On paper, a trio of music nerds making a borderless blend of uncategorizable music should be niche. Even pretentious. But as they prepare to embark on their 19th tour, which includes three sold-out Toronto dates, Khruangbin's mass appeal has proven just the opposite.
"I think the difference between an accessible song and a deeply nerdy song is repetition," Lee suggests. "Something repeated that you can hum. It doesn't necessarily have to be melodic; it could be rhythmic. But if somebody can go away and still hum it, it's accessible."
Those who have been to a Khruangbin concert have seen this in action. In the absence of lyrics, fans have found their own ways to hum and sing along to the band's guitar melodies and basslines as if they're the chorus of a chart-topping pop song.

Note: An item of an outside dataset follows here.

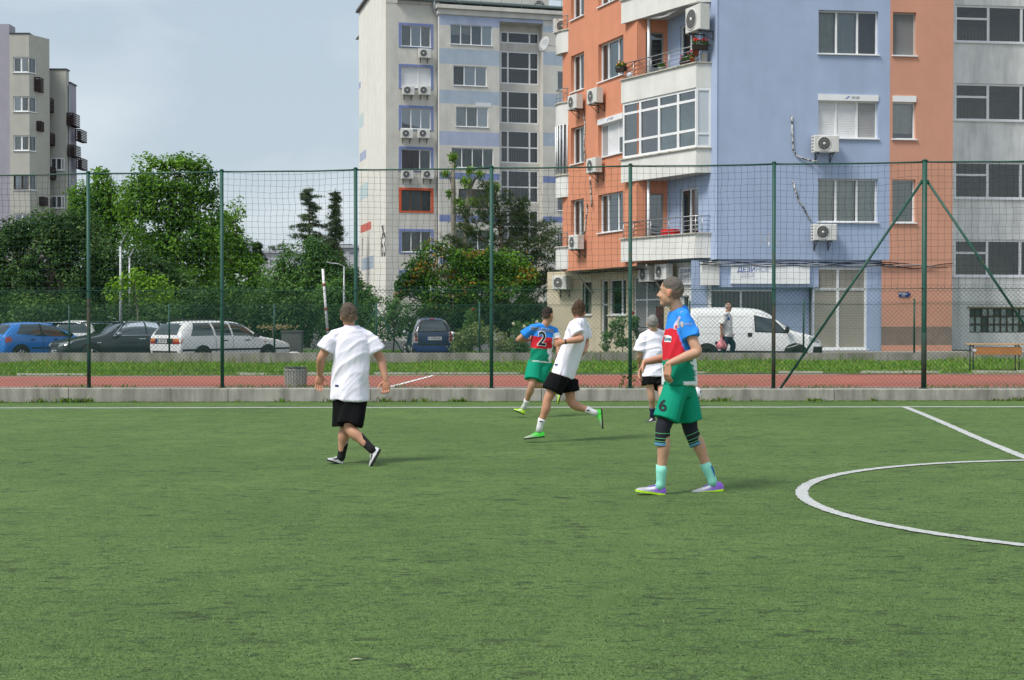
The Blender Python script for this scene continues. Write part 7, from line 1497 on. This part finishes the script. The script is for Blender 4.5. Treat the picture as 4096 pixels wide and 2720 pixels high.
        if shoes:
            d = (to - he); L = d.length; d.normalize(); u_ = (An - he.lerp(to, .25)); u_ = (u_ - d * u_.dot(d)).normalized(); w = d.cross(u_); V = []; C = []; n = 14; prof = ((-.03, .022, .060), (.03, .034, .078), (.14, .039, .088), (.28, .040, .083), (.42, .043, .068), (.58, .048, .054), (.75, .049, .043), (.9, .040, .034), (.99, .022, .024))
            up_, lo, ac = shoes
            for t, wd, hh in prof:
                for j in range(n):
                    a = math.pi * (j / (n - 1)) - math.pi * 0; x_ = math.cos(a) * wd; y_ = .016 + math.sin(a) ** .7 * (hh - .016) if 0 < j < n - 1 else .016; V.append(tuple(he + d * (L * t) + w * x_ + u_ * y_)); tt = (t * 1.0)
                    cc_ = np.array(lo) * (1 - min(1, max(0, (.75 - t) * 2.0))) + np.array(up_) * min(1, max(0, (.75 - t) * 2.0)); C.append(cc_ if not (ac is not None and .34 < t < .62 and j in (2, 3, 4, 9, 10, 11)) else np.array(ac))
            F = [(i * n + j, i * n + j + 1, (i + 1) * n + j + 1, (i + 1) * n + j) for i in range(len(prof) - 1) for j in range(n - 1)]; k2 = len(V); F = np.array([(a, b, c_) for q_ in F for a, b, c_ in ((q_[0], q_[1], q_[2]), (q_[0], q_[2], q_[3]))] + [(0, j, j + 1) for j in range(1, n - 1)], dtype=np.int32); o = put('shoe', np.array(V), F, SHOE, root, np.array(C))
            mb = MB(); outl = [(-.035, .02), (0, .034), (.15, .040), (.3, .040), (.45, .044), (.62, .050), (.8, .049), (.93, .036), (1.0, .016)]; pts = [he + d * (L * t) + w * x_ for t, x_ in outl] + [he + d * (L * t) - w * x_ for t, x_ in outl[::-1]]; mb.prism(pts, u_ * .018, sole_m if (sole_m := mat('sole_%d_%d' % (shoes[0][0] * 99, shoes[0][1] * 99), SOLE.get(label[:12], (.02, .02, .02)), .7)) else None); mb.build('sole', o)
            lc = MB()
            for q_ in range(4): t = .30 + .075 * q_; hh = lerp(.086, .055, (t - .28) / .3); a, b = he + d * (L * t) + w * .02 + u_ * hh, he + d * (L * (t + .03)) - w * .02 + u_ * (hh - .003); lc.bar(a, b, .004, SHOE, 5); lc.bar(he + d * (L * t) - w * .02 + u_ * hh, he + d * (L * (t + .03)) + w * .02 + u_ * (hh - .003), .004, SHOE, 5)
            l2 = lc.build('laces', o); l2.data.materials.clear(); l2.data.materials.append(mat('lace_%d' % (shoes[0][1] * 99), tuple(min(1, c * 1.25 + .03) for c in shoes[0]), .7))
    return root, A, bvh, sbvh, so, sho, (hc, up, H, fr), hp
SOLE = {}
def tuck(V, n, bvh, mask, depth=.010, reach=.06):
    """keep what is worn underneath below the cloth above it"""
    for i in np.nonzero(mask)[0]:
        p = Vector(V[i]); q = bvh.find_nearest(p, reach)
        if q[0] is None: continue
        if (p - q[0]).dot(q[1]) > -depth: V[i] = q[0] - q[1] * depth
def decal(name, me, origin, ex, ey, direction, bvh, parent, off=.004, m=None):
    """lay a flat print on to cloth by casting its points along a direction"""
    bm = bmesh.new(); bm.from_mesh(me); bmesh.ops.triangulate(bm, faces=bm.faces); 
    for _ in range(2): 
        es = [e for e in bm.edges if e.calc_length() > .02]
        if es: bmesh.ops.subdivide_edges(bm, edges=es, cuts=1)
    bmesh.ops.triangulate(bm, faces=bm.faces); ex = Vector(ex).normalized(); ey = Vector(ey).normalized(); d = Vector(direction).normalized(); o3 = Vector(origin)
    for v in bm.verts:
        p = o3 + ex * v.co.x + ey * v.co.y; h = bvh.ray_cast(p - d * .5, d); v.co = (h[0] - d * off) if h[0] is not None else p
    bm.to_mesh(me); bm.free()
    if m: me.materials.clear(); me.materials.append(m)
    o = bpy.data.objects.new(name, me); COL.objects.link(o); o.parent = parent
    root = parent
    while root.parent: root = root.parent
    o.matrix_parent_inverse = world_of(parent).inverted(); return o
def shape_mesh(pts):
    me = bpy.data.meshes.new('s'); me.from_pydata([(x, y, 0) for x, y in pts], [], [tuple(range(len(pts)))]); return me
WHITE = (.87, .84, .97); BLACK = (.006, .006, .007)
BLU, RED, GRN, WHT = np.array((.035, .255, .80)), np.array((.62, .028, .045)), np.array((.008, .235, .145)), np.array((.78, .80, .83))
def C3(cx, cy, s): return lambda x, y, d=0: (cx + x / s, cy + y / s, d)

# ---- the tall player in the tricolour shirt, number 6
a = C3(2450, 1100, 3.135); b = C3(2500, 1550, 3.336); SOLE['tall player '] = (.45, .75, .02)
def six(T, AL, AF, sl, sr, V):
    C = np.tile(RED, (len(V), 1)); C[T > .815] = BLU; C[T < .35] = GRN; C[sl | sr] = BLU; w = .020 * noise3(np.stack([V[:, 0] * 0, V[:, 2], V[:, 0] * 0], 1), 45, 3)
    C[(AF < -.128 + w + (.30 - T) * .07) & (T < .40) & ~(sl | sr)] = WHT; C[(AF > .136 + w * .5) & (T < .36)] = WHT; C[(T < .03) & (AF < -.03 + w)] = WHT; return C
r6, A6, bv6, sb6, so6, sh6, fr6, hp6 = person('tall player in blue, red and green shirt with number 6 shorts and knee supports', 12.0,
    dict(head=(2683, 1172), neck=a(800, 400), shL=a(900, 530, -.14), shR=a(770, 525, .24), elL=a(1062, 965, -.24), elR=a(800, 1010, .36), wrL=a(700, 1115, -.26), wrR=a(405, 1092, .20), hipL=(2708, 1536, -.085), hipR=(2728, 1536, .085), knL=b(505, 545, -.14), knR=b(875, 565, .12), anL=b(478, 1285, -.10), anR=b(1165, 1235, .10), heelL=b(520, 1440, -.10), toeL=b(140, 1385, -.13), heelR=b(1300, 1378, .10), toeR=b(878, 1428, .08)),
    (-.90, .42, -.10), (.04, 0, 1), skin=(.55, .31, .21), hair=(.13, .115, .10), hair_t=.005, shirt_col=six, shorts=tuple(GRN * np.array([1.0, 1.25, 1.25])), socks=[(.28, .72, .60)], shoes=((.22, .10, .52), (.42, .42, .48), (.62, .63, .68)), hem=-.03, sleeve=.60, short_hem=.80, short_r=.114, sock_top=.66, voxel=.0065, head_s=1.06, hair_fade=(.33, .19, .13), beard=.12,
    shirt_k=1.13, hands={'L': (Vector((-.10, .02, -1)), Vector((.8, .6, .1)), Vector((-1, -.3, 0)), .42, 1.05, .12), 'R': (Vector((-.45, -.1, -.9)), Vector((.75, -.35, -.4)), Vector((-.2, -1, .2)), .35, 1.05, .3)}, wdir=(.4, 0, 1), seed=4, k=1.02)
d6 = (A6['shL'] - Vector((0, 0, CAMH))).normalized(); ink = mat('dark_print', (.012, .02, .022), .7)
nm = text_mesh('6', .135, ink, .004); decal('number_six', nm, at(2656, 1627, 11.7), (1, .1, 0), (.08, 0, 1), (0, 1, 0), sb6, r6, .005)
wp = mat('white_print', (.75, .77, .80), .7)
decal('shirt_print_patch', shape_mesh([(-.03, -.028), (.028, -.030), (.034, .018), (.006, .030), (-.03, .028)]), at(2672, 1356, 11.7), (1, .15, 0), (0, 0, 1), (.1, 1, 0), bv6, r6, .004, wp); decal('shirt_lettering', text_mesh('bna', .045, mat('teal_print', (.05, .16, .22), .7), .0015), at(2671, 1357, 11.7), (1, .15, 0), (0, 0, 1), (.1, 1, 0), bv6, r6, .007)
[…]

It's a form of active fan participation with a band whose success was established in streaming's era of passive consumption. If Khruangbin came onto the scene during a period of musical "muchness," they've endured through a time that encourages passive listening and algorithms over proactive music discovery and headphones-on focus. There are "no-word" concentration playlists built around what is now a growing number of Khruangbin-inspired instrumental artists. Fans have described doing everything from housework to homework with the Houston trio's tunes in the background. Of this, the band are well aware.
But, from their days plucking basslines in the barn to selling out Radio City Music Hall, Khruangbin have always adopted a "meet us where we're at" approach to music. They offer that same grace to their fans — whether you're humming along at a show or vibing over living room conversations.
"However you get in is how you get in," says Johnson. "Just as long as you're there."